When Shepherds Desert Their Flocks

The conflict over Valley secession reflects the growing gap between rabbis and the actual reality their flocks experience.

With few exceptions, the rabbinate seems to be totally aghast at the notion of dividing Los Angeles into two cities. Prominent rabbis, including Mark Diamond, executive vice president of the Board of Rabbis of Southern California; Steven Carr Reuben, president of the board; John Rosove, and my own rabbi, Beth Hillel’s Jim Kaufman, have already announced their opposition to the proposal.

Part of this, noted Rabbi Ed Feinstein of Valley Beth Shalom, is a reflection of a broader tendency for the Jewish clergy to be "far to the left" of their congregants. Many come off as knee-jerk supporters of every so-called "progressive" cause. This is clear, it seems to me, from widespread rabbinical support for every leftist cause de jour, from racial quotas and bilingual education, all the way to opposition to war against a terrorist, passionately anti-Semitic state such as Iraq.

Among such people, Feinstein noted, opposition to secession is just another part of the predictable knee-jerk leftist program. Clearly, there is room for discussion on both sides of the issue, but it seems unlikely most of our esteemed, prominent rabbis ever really considered the arguments of the pro-secession forces.

"It has to do with our training," suggested Reuben, head of the 250-member Board of Rabbis. "We tend to see ethical action and mitzvah work putting us on the liberal side of the spectrum."

When one examines the logic for the response, it becomes clear that, for the most part, these rabbis are big on symbols and short on reason or facts. For example, their two prime reasons for opposing secession are clearly based on little more than gullibility to the slick, well-financed anti-secession campaign.

Perhaps the most notable issue they raise is that somehow secession would be bad for the Valley’s poor. There seems to be an assumption that a Valley city — which would have its share of poor people and be almost half minority — would lack the compassion that our rabbinate likes to exude on a regular basis, particularly when in contact with the media and their fellow clerics.

But let’s look at the facts. Over the past 10 years, under the stewardship of the City of Los Angeles, poverty in the San Fernando Valley has doubled, a far higher rate than the rest of the city, according to census figures. "Does this mean the city is working for the poor?" asked former Democratic Assemblyman Richard Katz, who has emerged as secession’s most articulate spokesman.

To see this in perspective, all one has to do is travel to communities in the northeast Valley. These places — like Pacoima, Panorama City and sections of North Hollywood — have suffered from lack of services, street lights, decent police protection. Their representatives in Sacramento and on the City Council, for the most part, serve not the needs of their people, but political caciques who fund their campaigns and ambitions.

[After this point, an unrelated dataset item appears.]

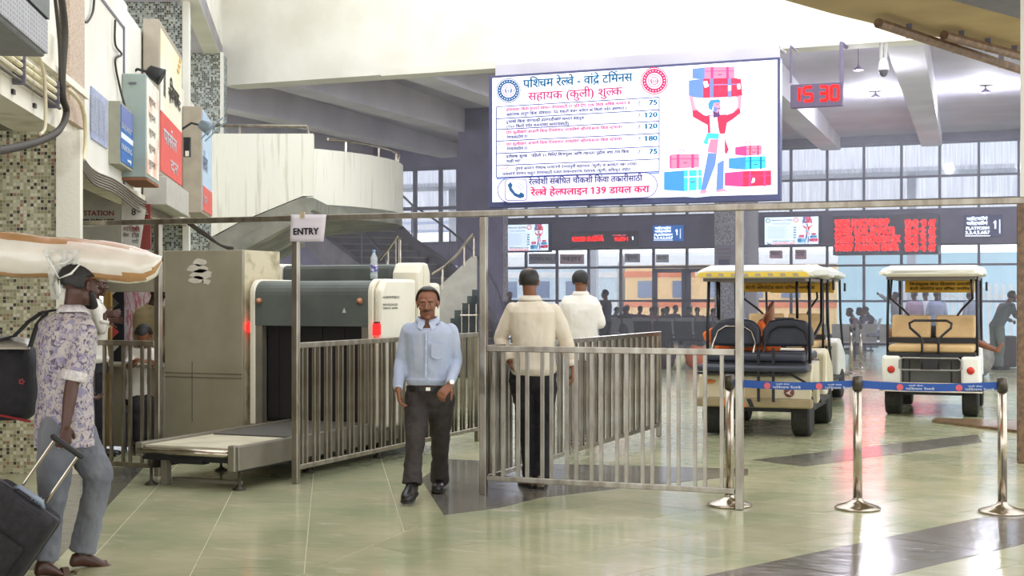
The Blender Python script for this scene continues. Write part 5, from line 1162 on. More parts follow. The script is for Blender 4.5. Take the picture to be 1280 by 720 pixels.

Do these areas have to look like this? Not at all. Just visit the small, working-class, predominately Latino community of San Fernando. As a small city, it was able to throw out the influence of the caciques and turn the city into an intriguing model of civic renewal. Is bigger better? It doesn’t seem so.

The current system doesn’t work for much of anyone, but the well-connected. The esteemed rabbis who signed a newspaper ad, apparently do not think that having among the highest taxes on business, among the worst rates of service delivery for everything from libraries, police and fire to street maintenance among major cities in the country is a disgrace.

Similar illogic surrounds the second major assertion by the clerics, that the massive L.A. city is somehow better able to bring in resources from Sacramento and Washington.

"It has to do with clout," Reuben explained. "They have a sense that being part of a larger city — [there is] the perception of being able to bring resources from the federal and state government."

Yet, reality, according to a very detailed study recently released by the Rose Institute at Claremont McKenna College, shows that the big L.A. city actually is among the least successful in gathering resources — including for the poor — from Sacramento or Washington. In fact, according to the Claremont study, Los Angeles received far less per capita from Washington than other major cities in California, including San Francisco, Sacramento, Long Beach, Oakland, San Diego and San Jose. It also did worse than smaller cities such as Culver City, Santa Monica and Glendale.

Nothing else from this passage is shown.